Ben Lev, Spanish
I love Spanish and I love playing with children. Being a Spanish teacher brings those two elements together.
I started learning Spanish when I was 12 and developed and natural fluency as an adult when I made friends who only spoke Spanish. I have traveled extensively in Central America, Spain and Mexico. I correspond with Cubanos, Nicaragüenses and Dominicanos. I read online newspapers from Latin America and Spain, and most of my pleasure reading is in Spanish. My family is close to two farm worker families here in Sebastopol. We have visited them many times in their home town in Michoacán, Mexico. My daughters Sophie and Elena have a personal understanding of the benefits of being bilingual, like making friends, eating great food and getting invited to a lot of parties!

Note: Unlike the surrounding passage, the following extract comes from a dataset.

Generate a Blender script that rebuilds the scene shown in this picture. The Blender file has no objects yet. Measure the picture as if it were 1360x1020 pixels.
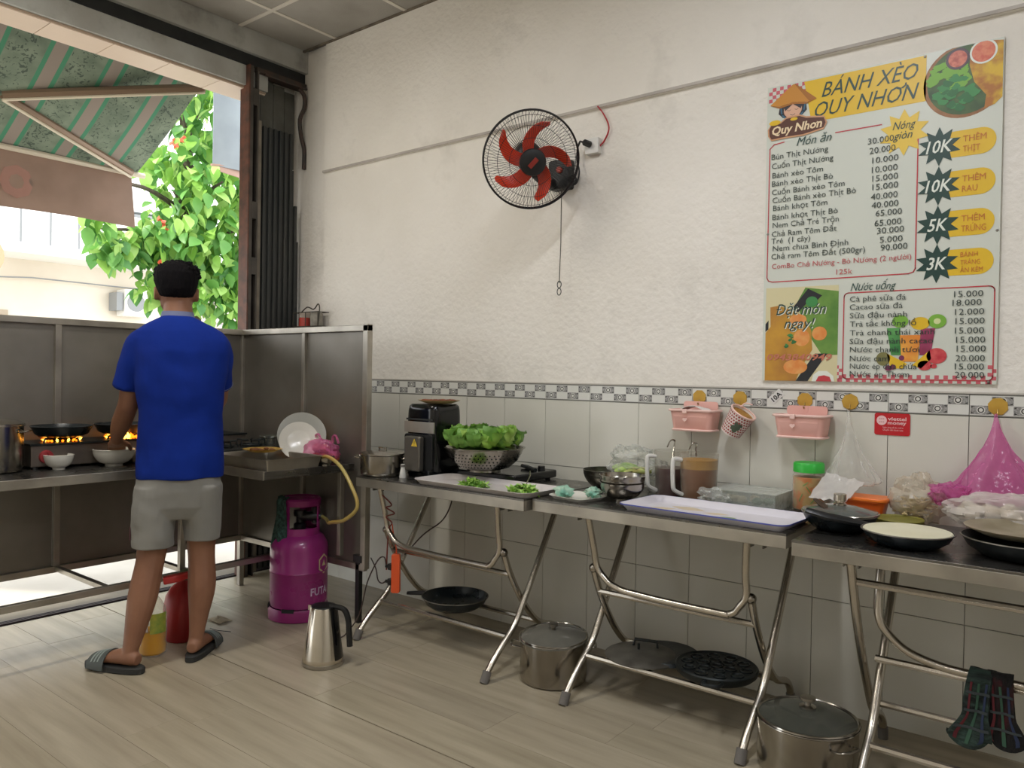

I taught grades K, 2 and 3 for nineteen years in a west Santa Rosa school composed of mostly Mexican families. Outside of the classroom I helped my students’ parents become regular visitors to the public library every three weeks. As a result, many school families now go to the library every three weeks and can better support reading at home. This project was the focus of my master’s thesis, which I wrote in Spanish in Mexico and Spain in 2009.
As a Spanish teacher I prefer using the TPRS (Teaching Proficiency with Reading and Storytelling) method because it makes language both understandable and useful. We have extended conversations in class and create compelling narratives about topics which genuinely interest the students: cars, money, romance, cheating, robbery, adventure…. They enjoy developing stories and fantasies, and when it’s going well, they don’t even notice that it’s happening in Spanish. It’s satisfying to watch them acquire and use their new language quickly and naturally, no short-term memorization required.
I encourage parents to share their enthusiasm for Spanish, or any second language. This is the key to your children’s growing bilingualism.